EXERCISE INSTRUCTIONS: In the listing below, find the line that contains "Continue the Blender" and the line that contains "tag(obj('cable', bm, OFFW, smooth=60), 'pale". Quote both and every line between them, exactly, and nothing more.
##############################
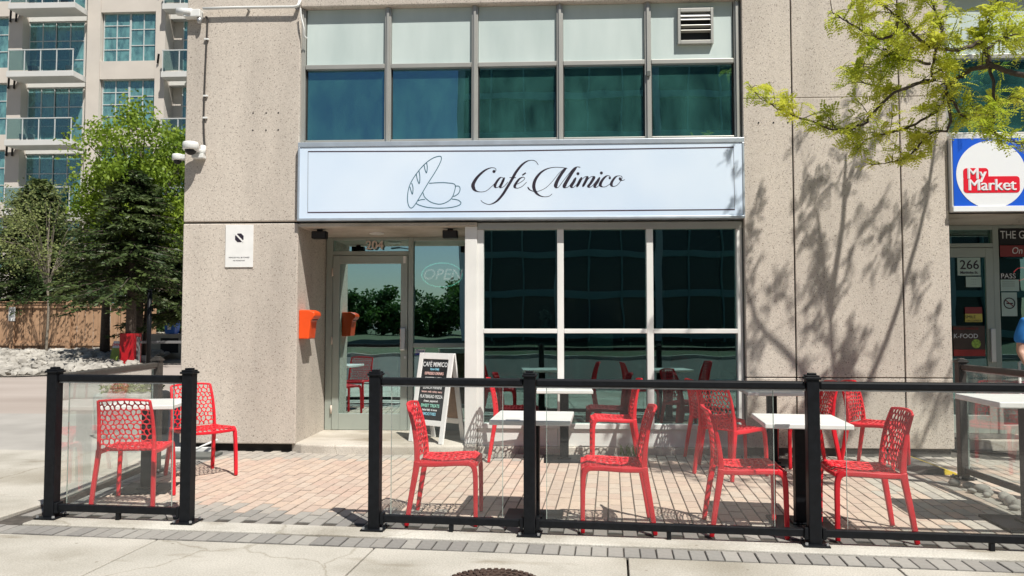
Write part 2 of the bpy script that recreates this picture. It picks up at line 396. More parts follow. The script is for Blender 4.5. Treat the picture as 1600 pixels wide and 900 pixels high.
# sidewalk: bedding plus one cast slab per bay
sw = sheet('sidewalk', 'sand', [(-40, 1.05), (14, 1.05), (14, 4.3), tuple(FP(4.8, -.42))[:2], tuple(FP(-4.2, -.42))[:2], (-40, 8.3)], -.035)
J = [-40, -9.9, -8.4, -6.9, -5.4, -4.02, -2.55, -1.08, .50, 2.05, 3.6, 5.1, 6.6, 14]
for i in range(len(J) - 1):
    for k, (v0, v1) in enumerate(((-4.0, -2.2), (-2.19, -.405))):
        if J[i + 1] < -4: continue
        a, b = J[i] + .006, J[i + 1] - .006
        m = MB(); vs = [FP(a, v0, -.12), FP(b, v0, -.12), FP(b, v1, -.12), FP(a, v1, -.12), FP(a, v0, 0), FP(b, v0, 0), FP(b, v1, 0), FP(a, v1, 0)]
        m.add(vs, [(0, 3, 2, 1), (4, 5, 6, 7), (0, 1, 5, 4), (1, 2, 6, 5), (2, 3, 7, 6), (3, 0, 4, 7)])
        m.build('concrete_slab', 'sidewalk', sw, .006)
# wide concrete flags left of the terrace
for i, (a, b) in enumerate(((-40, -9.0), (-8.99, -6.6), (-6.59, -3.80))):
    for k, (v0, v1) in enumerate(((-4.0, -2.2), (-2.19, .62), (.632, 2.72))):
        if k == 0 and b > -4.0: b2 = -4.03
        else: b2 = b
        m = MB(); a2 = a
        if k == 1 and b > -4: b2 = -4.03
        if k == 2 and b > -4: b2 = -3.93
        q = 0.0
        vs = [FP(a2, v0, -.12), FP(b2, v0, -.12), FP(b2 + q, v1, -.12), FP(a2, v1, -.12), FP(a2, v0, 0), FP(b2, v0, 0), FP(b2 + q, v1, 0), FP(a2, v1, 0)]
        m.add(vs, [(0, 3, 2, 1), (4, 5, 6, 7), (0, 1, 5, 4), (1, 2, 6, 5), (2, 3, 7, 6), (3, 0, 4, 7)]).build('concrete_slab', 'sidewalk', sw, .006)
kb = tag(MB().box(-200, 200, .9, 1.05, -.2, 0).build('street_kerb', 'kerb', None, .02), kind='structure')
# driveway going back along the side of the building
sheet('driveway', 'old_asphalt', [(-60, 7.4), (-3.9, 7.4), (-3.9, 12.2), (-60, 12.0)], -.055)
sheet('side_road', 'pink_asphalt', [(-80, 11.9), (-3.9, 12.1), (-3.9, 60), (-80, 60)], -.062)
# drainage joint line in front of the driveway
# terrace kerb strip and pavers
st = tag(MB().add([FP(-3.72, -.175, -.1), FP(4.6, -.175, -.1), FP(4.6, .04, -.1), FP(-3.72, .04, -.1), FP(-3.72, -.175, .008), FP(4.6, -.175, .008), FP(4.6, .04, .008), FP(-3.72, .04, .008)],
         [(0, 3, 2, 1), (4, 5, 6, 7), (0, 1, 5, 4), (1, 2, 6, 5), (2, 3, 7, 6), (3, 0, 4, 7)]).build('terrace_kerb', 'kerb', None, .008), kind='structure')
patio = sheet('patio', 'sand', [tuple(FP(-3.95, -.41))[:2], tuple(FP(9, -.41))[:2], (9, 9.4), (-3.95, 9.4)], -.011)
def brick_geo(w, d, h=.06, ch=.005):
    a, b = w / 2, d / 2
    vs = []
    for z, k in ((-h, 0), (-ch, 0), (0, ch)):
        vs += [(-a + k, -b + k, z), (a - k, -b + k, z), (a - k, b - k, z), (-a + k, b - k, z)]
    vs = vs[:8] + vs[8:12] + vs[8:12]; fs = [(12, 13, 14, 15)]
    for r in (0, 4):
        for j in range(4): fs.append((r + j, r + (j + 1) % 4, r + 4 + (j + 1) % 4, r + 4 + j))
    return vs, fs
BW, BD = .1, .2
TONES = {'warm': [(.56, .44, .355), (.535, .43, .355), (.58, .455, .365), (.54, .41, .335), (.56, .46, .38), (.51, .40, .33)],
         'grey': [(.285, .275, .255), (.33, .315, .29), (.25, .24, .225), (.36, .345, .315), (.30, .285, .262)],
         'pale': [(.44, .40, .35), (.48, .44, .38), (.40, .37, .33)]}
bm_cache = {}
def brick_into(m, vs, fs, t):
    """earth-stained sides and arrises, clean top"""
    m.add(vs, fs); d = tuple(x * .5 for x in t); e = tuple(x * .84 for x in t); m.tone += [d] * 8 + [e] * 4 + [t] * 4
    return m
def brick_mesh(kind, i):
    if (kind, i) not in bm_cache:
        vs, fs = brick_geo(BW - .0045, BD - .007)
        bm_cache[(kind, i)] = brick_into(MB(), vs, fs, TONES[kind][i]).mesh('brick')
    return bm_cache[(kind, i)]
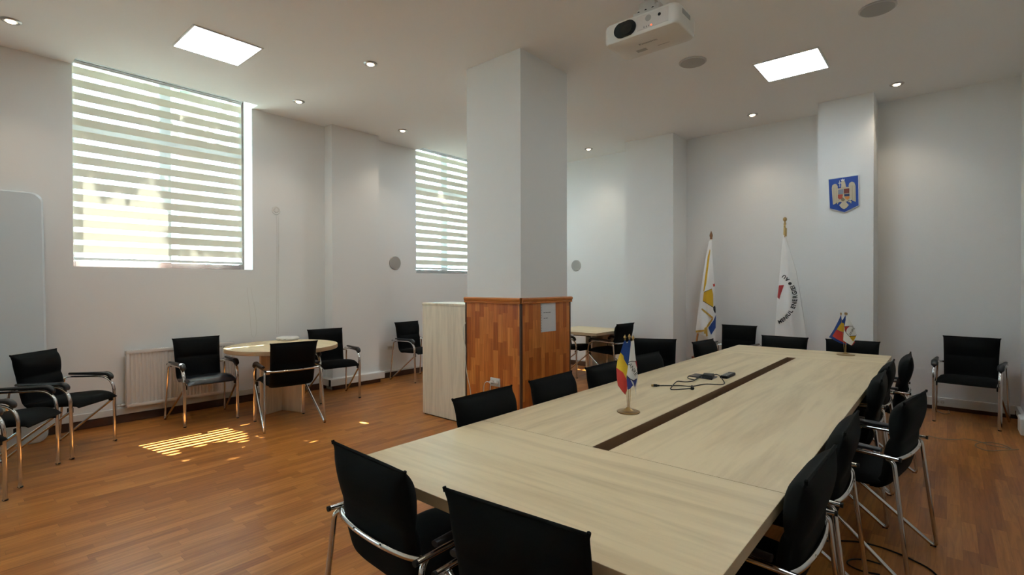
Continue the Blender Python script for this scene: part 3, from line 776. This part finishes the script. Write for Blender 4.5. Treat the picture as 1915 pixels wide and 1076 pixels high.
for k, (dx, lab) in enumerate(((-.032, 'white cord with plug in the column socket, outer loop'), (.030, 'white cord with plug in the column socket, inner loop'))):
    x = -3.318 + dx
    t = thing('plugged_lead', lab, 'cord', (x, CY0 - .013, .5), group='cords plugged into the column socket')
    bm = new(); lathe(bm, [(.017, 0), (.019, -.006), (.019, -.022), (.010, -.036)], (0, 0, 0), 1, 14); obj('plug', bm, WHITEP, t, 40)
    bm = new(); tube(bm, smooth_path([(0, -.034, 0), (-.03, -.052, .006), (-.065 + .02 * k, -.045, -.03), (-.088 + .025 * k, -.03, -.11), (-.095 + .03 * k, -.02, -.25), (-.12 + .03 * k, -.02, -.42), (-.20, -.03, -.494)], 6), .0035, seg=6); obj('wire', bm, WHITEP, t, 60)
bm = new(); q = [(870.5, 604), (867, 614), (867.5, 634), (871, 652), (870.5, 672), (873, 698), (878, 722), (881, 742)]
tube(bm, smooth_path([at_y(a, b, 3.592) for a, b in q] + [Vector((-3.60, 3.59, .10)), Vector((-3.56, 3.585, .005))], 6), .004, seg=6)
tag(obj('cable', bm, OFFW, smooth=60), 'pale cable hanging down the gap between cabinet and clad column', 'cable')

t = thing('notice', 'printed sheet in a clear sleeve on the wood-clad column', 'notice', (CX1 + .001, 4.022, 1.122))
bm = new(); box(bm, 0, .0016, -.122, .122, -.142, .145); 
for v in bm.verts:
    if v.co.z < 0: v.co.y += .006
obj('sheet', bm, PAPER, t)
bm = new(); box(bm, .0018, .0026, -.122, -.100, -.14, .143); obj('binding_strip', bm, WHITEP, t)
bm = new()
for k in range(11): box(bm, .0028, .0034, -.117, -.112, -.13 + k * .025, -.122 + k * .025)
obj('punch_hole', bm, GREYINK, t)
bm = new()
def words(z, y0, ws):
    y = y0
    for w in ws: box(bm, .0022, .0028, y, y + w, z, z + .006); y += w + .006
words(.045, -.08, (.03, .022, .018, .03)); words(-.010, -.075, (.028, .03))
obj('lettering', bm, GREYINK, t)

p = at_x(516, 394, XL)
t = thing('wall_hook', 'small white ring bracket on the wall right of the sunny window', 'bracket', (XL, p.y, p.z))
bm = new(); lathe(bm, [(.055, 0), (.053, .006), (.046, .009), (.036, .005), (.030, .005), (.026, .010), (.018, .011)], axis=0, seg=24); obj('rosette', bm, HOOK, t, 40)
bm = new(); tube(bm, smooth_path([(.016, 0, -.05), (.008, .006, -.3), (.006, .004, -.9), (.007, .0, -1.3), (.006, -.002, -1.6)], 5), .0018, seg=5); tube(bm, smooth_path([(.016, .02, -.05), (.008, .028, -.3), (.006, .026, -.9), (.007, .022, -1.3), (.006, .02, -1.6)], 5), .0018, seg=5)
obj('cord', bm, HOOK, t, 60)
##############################
REPLY TO THE EXERCISE:
Continue the Blender Python script for this scene: part 3, from line 776. This part finishes the script. Write for Blender 4.5. Treat the picture as 1915 pixels wide and 1076 pixels high.
for k, (dx, lab) in enumerate(((-.032, 'white cord with plug in the column socket, outer loop'), (.030, 'white cord with plug in the column socket, inner loop'))):
    x = -3.318 + dx
    t = thing('plugged_lead', lab, 'cord', (x, CY0 - .013, .5), group='cords plugged into the column socket')
    bm = new(); lathe(bm, [(.017, 0), (.019, -.006), (.019, -.022), (.010, -.036)], (0, 0, 0), 1, 14); obj('plug', bm, WHITEP, t, 40)
    bm = new(); tube(bm, smooth_path([(0, -.034, 0), (-.03, -.052, .006), (-.065 + .02 * k, -.045, -.03), (-.088 + .025 * k, -.03, -.11), (-.095 + .03 * k, -.02, -.25), (-.12 + .03 * k, -.02, -.42), (-.20, -.03, -.494)], 6), .0035, seg=6); obj('wire', bm, WHITEP, t, 60)
bm = new(); q = [(870.5, 604), (867, 614), (867.5, 634), (871, 652), (870.5, 672), (873, 698), (878, 722), (881, 742)]
tube(bm, smooth_path([at_y(a, b, 3.592) for a, b in q] + [Vector((-3.60, 3.59, .10)), Vector((-3.56, 3.585, .005))], 6), .004, seg=6)
tag(obj('cable', bm, OFFW, smooth=60), 'pale cable hanging down the gap between cabinet and clad column', 'cable')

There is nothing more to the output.